The Minnesota Vikings will never get their starting QB back from the Atlanta Falcons, but they appear on the cusp of a different, lesser sort of retribution.

Falcons Face Likely Discipline After Kirk Cousins Tampering Allegations: Report

 

 

The Minnesota Vikings will never get their starting QB back from the Atlanta Falcons, but they appear on the cusp of a different, lesser sort of retribution.

 

Adam Schefter of ESPN reported on Monday, April 22 that the NFL is nearing the end of its investigation into the Falcons for allegedly tampering with former Vikings quarterback Kirk Cousins while he was a free agent, and that the punishment Atlanta faces could be significant.

 

“The NFL’s investigation into alleged tampering charges against the Falcons for their involvement with then-free agent quarterback Kirk Cousins and the [Philadelphia] Eagles for their involvement with then-free agent running back Saquon Barkley is ongoing and could reach a conclusion as early as this week, per sources,” Schefter wrote. “Sources believe the discipline, which is likely to involve draft picks, [will] be more severe for the Falcons.”

 

 

Though they may not have direct bearing on whatever punishment Atlanta faces if found culpable by the league, Schefter noted a couple of recent disciplinary actions the NFL handed down to other franchises after finding them guilty of tampering accusations of a similar nature.

 

The Miami Dolphins lost a first-rounder in 2023 and a fourth-round pick this year for tampering that involved retired QB Tom Brady and now Denver Broncos head coach Sean Payton “on three occasions” between 2019-22. The league also levied fines totaling $2 million against Dolphins owner Stephen Ross ($1.5 million) and Bruce Beal ($500,000), the team’s vice chairman/limited partner, per Schefter.

 

The NFL revoked a third-round pick in 2016 as well as a sixth-rounder the following year from the Kansas City Chiefs due to tampering that involved wide receiver Jeremy Maclin in 2015. Fines were also a part of that punishment, as the team ended up paying $250,000, while head coach Andy Reid incurred a $75,000 fine and then-general manager John Dorsey paid $25,000.

 

 

 

Vikings head coach Kevin O’Connell was open during the NFL Combine, which the league held approximately two weeks before the official beginning of free agency, about Minnesota’s belief that tampering involving Cousins was ongoing.

 

“I know Kirk is going to go through a full process.
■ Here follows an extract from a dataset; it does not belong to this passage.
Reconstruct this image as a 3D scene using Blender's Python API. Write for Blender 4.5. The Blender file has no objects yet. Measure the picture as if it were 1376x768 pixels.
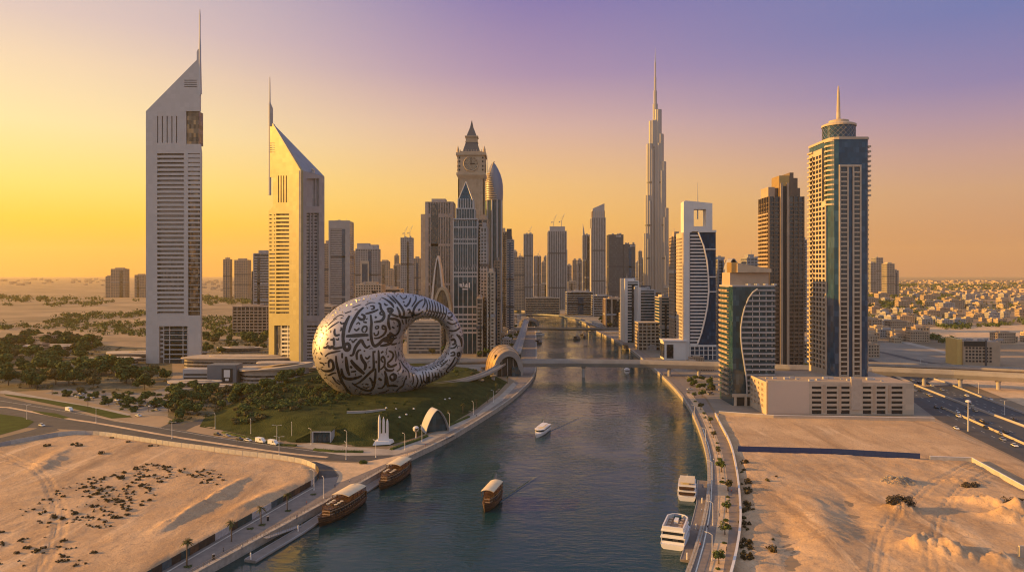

He’s a process guy. And hopefully we continue to be a strong part in that process and we figure out a way to keep him a Minnesota Viking.” – Head Coach Kevin O’Connell on

 

“The combine gave everybody else an opportunity, whether they’re supposed to be or not, to maybe have some conversations,” O’Connell said during an appearance on NFL Network.

 

Cousins ultimately signed a four-year deal with the Falcons for $180 million. The Vikings were probably never going to match that offer, which makes Atlanta’s tampering — if it actually occurred, which Schefter’s reporting indicates that the league believes it did — somewhat, if not entirely, unnecessary.

 

Even still, Mike Florio of Pro Football Talk characterized what the Falcons did involving Cousins as “the most blatant case of tampering” he has ever encountered in his time covering the league.

 

“Tampering is such a key part of the NFL and it happens all the time,” Florio said on the March 20 edition of the ‘What The Football Podcast’. “But there’s a certain element of discretion that gets applied where you don’t just make clear to the world that you tampered with this guy. And the Falcons’ pursuit of Kirk Cousins, to me, is the most blatant case of tampering I’ve ever seen.”

 

Without Cousins in the locker room, Minnesota resorted to signing San Francisco 49ers backup Sam Darnold to a one-year deal and is now scrambling to find a franchise QB in this week’s NFL draft, which could require a trade into the top five that might cost the Vikings as much as three first-round picks, or even more.